EXERCISE BRIEF
Among the lines of the listing below, retype exactly those from the one containing "Write the bpy" through the one containing "sc.camera = cam", both included. Do not include pictures.

DATA FOR THE TASK
==================================================

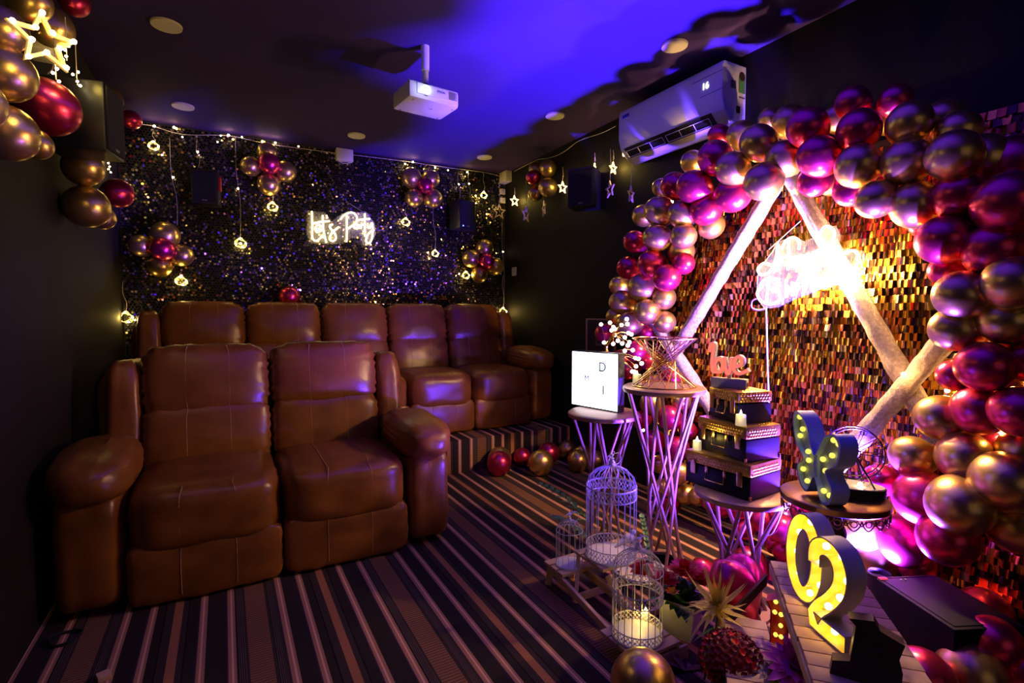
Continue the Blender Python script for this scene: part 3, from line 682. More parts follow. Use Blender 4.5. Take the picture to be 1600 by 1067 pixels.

==================================================

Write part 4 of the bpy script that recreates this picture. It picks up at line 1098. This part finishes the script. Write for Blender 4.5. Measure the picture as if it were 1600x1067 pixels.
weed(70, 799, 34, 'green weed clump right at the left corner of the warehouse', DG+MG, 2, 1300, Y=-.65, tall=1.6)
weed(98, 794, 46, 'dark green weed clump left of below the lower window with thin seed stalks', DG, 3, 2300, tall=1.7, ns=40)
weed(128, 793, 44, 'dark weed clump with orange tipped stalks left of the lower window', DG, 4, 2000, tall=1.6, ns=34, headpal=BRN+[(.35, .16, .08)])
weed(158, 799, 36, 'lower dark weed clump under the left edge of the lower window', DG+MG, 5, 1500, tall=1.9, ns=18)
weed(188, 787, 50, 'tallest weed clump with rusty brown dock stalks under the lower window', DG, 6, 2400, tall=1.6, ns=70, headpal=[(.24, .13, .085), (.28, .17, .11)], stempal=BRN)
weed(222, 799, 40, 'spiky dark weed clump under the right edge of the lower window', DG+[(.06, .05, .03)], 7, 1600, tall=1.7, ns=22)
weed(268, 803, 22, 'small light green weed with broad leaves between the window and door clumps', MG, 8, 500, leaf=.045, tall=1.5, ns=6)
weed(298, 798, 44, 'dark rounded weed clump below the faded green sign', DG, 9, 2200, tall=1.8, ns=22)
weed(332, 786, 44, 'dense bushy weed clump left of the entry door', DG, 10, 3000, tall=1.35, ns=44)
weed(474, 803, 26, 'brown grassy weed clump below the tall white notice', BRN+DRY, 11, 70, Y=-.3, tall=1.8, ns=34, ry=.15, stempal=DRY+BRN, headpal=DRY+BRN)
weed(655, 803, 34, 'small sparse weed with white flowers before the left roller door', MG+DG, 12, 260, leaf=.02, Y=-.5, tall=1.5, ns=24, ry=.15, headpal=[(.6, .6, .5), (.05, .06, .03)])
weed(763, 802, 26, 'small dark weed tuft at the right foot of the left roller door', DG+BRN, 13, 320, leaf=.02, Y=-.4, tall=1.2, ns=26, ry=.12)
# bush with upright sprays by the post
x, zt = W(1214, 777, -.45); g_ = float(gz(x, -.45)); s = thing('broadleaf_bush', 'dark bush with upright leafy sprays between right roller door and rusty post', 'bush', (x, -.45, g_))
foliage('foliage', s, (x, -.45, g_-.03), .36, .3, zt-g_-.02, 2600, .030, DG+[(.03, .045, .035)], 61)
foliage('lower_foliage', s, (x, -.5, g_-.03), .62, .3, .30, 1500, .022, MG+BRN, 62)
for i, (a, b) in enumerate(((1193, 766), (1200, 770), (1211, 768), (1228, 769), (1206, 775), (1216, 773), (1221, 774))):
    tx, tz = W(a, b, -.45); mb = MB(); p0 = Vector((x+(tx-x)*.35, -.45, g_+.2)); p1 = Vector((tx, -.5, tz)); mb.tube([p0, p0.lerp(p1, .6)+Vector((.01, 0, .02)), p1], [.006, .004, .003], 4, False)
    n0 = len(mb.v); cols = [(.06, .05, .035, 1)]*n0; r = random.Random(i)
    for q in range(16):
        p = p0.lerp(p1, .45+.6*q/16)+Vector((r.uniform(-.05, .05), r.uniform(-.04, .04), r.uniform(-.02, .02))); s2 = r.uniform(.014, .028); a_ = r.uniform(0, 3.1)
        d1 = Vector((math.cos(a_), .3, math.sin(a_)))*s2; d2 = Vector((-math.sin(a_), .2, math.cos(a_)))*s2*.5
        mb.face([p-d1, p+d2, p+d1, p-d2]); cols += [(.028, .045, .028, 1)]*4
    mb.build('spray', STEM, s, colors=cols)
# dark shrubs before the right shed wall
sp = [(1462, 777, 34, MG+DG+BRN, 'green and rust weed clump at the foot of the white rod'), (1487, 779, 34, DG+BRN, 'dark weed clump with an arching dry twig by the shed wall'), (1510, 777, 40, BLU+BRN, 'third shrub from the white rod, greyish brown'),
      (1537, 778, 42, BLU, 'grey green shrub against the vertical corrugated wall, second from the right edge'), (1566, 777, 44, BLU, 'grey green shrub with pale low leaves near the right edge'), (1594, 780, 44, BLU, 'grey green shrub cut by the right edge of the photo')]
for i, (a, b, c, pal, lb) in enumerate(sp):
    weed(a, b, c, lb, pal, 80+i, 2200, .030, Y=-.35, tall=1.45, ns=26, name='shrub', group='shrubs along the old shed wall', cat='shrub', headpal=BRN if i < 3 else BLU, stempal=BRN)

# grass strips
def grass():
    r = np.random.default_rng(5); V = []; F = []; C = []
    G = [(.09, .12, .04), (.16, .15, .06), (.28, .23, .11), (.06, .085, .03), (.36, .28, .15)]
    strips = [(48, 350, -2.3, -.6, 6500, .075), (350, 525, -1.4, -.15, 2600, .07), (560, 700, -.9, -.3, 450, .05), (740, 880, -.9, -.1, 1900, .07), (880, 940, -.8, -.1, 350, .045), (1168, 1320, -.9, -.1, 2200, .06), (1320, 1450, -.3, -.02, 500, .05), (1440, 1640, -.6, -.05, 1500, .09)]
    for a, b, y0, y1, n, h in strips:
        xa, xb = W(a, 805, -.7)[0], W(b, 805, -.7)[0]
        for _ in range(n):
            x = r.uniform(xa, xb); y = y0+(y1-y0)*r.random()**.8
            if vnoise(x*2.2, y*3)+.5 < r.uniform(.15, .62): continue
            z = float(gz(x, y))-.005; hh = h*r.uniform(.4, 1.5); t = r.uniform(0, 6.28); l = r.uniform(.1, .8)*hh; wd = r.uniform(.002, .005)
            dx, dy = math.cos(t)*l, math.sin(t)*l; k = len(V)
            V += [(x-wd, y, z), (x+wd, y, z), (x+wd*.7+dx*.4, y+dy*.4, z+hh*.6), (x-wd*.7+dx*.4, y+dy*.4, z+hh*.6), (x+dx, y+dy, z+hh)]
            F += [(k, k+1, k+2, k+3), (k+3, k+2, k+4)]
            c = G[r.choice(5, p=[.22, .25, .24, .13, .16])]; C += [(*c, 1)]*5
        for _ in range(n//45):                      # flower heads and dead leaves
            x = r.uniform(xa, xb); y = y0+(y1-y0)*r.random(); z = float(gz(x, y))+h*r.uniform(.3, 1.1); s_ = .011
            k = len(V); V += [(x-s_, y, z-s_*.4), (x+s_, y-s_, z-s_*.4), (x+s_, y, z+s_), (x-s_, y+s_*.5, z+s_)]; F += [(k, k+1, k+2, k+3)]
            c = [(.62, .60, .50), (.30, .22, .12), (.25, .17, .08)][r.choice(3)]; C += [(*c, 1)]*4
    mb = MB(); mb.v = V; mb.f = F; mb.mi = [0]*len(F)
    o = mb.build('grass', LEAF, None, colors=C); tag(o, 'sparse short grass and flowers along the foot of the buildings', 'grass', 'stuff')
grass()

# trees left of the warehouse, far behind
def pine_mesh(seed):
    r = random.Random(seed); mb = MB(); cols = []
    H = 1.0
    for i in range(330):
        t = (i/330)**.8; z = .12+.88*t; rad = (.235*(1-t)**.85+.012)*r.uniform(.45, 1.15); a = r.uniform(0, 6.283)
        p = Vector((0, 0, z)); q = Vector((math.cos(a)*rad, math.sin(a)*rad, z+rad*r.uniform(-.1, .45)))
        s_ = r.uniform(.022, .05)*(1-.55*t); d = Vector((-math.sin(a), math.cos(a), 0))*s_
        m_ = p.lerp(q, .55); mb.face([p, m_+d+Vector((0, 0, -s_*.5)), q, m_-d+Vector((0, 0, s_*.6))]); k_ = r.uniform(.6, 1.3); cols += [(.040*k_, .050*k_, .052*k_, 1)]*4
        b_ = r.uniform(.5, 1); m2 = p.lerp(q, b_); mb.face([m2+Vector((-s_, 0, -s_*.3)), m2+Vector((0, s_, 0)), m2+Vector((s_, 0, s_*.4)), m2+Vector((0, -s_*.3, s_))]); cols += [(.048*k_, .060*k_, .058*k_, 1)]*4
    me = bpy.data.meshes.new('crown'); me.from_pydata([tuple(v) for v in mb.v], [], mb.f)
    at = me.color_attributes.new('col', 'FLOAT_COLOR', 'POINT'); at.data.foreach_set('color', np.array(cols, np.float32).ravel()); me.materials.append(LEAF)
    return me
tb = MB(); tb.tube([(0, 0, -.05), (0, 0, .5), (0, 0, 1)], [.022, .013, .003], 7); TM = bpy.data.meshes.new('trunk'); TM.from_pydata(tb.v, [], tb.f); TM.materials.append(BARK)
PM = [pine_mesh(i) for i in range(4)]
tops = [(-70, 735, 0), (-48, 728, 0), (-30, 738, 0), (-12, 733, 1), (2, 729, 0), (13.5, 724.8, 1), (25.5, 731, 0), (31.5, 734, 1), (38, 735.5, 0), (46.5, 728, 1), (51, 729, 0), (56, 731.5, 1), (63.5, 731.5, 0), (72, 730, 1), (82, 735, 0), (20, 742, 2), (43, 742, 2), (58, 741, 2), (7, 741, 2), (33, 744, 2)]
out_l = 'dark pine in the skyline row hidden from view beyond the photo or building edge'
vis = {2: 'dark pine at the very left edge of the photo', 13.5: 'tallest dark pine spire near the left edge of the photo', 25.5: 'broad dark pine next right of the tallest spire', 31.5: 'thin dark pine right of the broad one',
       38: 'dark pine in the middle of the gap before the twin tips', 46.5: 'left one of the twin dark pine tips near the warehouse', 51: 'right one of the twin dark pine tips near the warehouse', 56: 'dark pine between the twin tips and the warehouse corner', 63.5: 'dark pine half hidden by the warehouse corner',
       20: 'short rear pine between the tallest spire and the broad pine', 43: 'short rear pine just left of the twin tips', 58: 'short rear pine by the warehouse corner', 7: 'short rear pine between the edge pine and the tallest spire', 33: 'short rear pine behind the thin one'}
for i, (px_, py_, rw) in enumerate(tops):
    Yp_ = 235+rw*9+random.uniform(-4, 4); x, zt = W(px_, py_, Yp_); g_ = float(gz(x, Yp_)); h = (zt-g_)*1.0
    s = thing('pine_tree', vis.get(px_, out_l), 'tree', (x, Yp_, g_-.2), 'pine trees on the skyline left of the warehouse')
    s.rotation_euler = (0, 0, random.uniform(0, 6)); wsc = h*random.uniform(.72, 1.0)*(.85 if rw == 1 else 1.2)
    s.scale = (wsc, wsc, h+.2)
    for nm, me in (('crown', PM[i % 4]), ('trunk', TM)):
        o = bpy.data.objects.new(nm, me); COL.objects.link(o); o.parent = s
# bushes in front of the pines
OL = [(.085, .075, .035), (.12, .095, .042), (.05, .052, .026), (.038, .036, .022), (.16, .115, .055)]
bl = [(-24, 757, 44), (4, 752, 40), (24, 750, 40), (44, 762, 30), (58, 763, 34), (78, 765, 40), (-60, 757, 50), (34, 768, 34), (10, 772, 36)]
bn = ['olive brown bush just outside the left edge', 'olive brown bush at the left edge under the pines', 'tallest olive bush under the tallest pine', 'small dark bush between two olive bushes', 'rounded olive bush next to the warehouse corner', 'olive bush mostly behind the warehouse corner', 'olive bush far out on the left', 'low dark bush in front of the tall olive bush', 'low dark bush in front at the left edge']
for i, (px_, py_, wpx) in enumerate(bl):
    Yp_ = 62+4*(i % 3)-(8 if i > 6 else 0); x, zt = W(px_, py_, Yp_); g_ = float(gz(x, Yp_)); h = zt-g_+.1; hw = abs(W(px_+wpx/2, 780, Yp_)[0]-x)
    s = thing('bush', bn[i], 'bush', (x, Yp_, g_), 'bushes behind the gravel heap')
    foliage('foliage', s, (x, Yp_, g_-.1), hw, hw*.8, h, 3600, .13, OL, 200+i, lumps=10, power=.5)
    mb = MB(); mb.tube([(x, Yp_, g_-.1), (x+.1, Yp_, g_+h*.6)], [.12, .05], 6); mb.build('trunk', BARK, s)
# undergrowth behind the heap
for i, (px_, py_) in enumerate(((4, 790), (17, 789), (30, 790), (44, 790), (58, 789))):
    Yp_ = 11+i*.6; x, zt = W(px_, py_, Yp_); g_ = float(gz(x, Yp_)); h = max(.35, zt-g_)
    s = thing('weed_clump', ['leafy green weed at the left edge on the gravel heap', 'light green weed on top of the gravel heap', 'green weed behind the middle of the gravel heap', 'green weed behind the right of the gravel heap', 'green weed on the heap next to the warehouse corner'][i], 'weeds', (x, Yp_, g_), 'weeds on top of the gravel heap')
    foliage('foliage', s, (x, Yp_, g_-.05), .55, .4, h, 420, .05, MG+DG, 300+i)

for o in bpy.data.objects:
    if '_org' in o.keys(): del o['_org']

==================================================

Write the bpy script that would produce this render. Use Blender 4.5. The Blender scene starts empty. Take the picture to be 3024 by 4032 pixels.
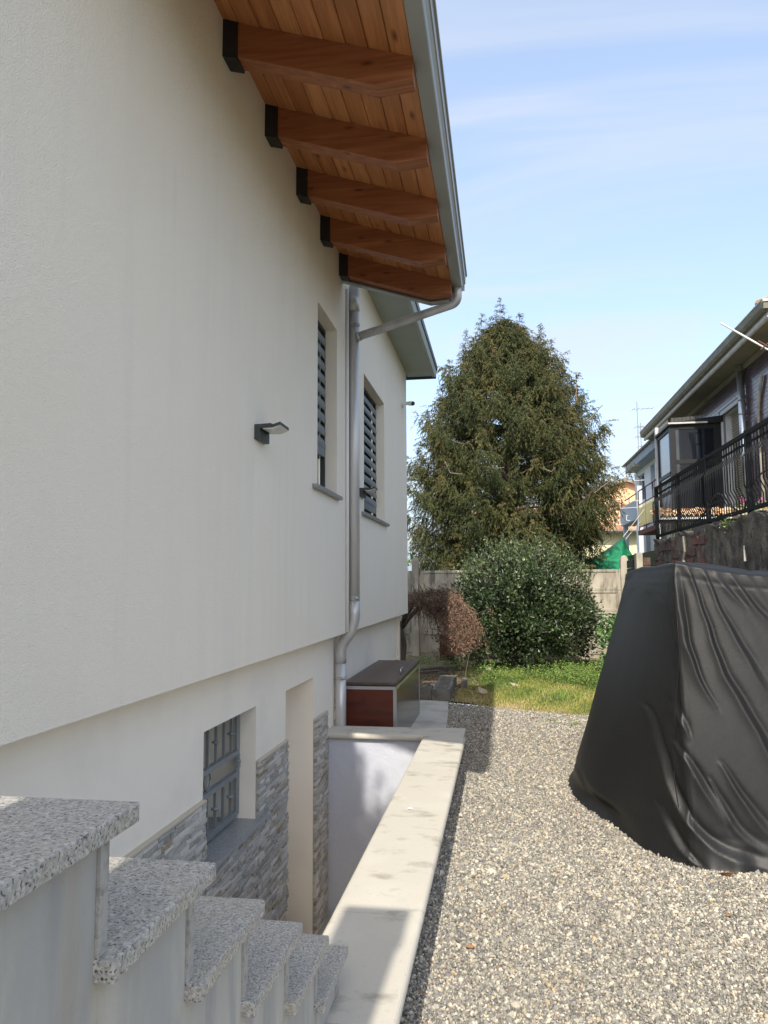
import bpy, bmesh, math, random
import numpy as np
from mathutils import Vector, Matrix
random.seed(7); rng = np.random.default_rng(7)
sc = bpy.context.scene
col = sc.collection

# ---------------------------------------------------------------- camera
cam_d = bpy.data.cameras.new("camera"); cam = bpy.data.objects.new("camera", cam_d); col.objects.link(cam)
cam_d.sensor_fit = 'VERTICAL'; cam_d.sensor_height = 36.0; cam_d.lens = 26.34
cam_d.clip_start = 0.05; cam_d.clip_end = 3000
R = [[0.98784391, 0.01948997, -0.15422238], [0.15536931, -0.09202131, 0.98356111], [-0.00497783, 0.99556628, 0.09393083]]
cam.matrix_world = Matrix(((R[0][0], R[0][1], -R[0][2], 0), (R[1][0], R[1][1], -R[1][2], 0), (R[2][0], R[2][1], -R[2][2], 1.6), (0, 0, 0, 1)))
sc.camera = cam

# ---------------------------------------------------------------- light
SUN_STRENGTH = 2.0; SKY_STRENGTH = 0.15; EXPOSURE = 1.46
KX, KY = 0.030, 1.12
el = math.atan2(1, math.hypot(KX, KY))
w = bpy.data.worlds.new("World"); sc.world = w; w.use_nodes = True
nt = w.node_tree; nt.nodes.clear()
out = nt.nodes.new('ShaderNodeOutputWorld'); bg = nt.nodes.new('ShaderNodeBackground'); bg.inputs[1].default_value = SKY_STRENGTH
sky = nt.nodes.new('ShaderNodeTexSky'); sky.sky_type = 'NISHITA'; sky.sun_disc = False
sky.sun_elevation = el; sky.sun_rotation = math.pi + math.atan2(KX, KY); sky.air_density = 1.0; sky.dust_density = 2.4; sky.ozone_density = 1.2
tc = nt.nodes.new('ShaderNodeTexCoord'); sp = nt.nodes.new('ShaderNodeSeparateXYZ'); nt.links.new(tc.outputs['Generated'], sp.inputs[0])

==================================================

TASK RESULT
Write the bpy script that would produce this render. Use Blender 4.5. The Blender scene starts empty. Take the picture to be 3024 by 4032 pixels.
import bpy, bmesh, math, random
import numpy as np
from mathutils import Vector, Matrix
random.seed(7); rng = np.random.default_rng(7)
sc = bpy.context.scene
col = sc.collection

# ---------------------------------------------------------------- camera
cam_d = bpy.data.cameras.new("camera"); cam = bpy.data.objects.new("camera", cam_d); col.objects.link(cam)
cam_d.sensor_fit = 'VERTICAL'; cam_d.sensor_height = 36.0; cam_d.lens = 26.34
cam_d.clip_start = 0.05; cam_d.clip_end = 3000
R = [[0.98784391, 0.01948997, -0.15422238], [0.15536931, -0.09202131, 0.98356111], [-0.00497783, 0.99556628, 0.09393083]]
cam.matrix_world = Matrix(((R[0][0], R[0][1], -R[0][2], 0), (R[1][0], R[1][1], -R[1][2], 0), (R[2][0], R[2][1], -R[2][2], 1.6), (0, 0, 0, 1)))
sc.camera = cam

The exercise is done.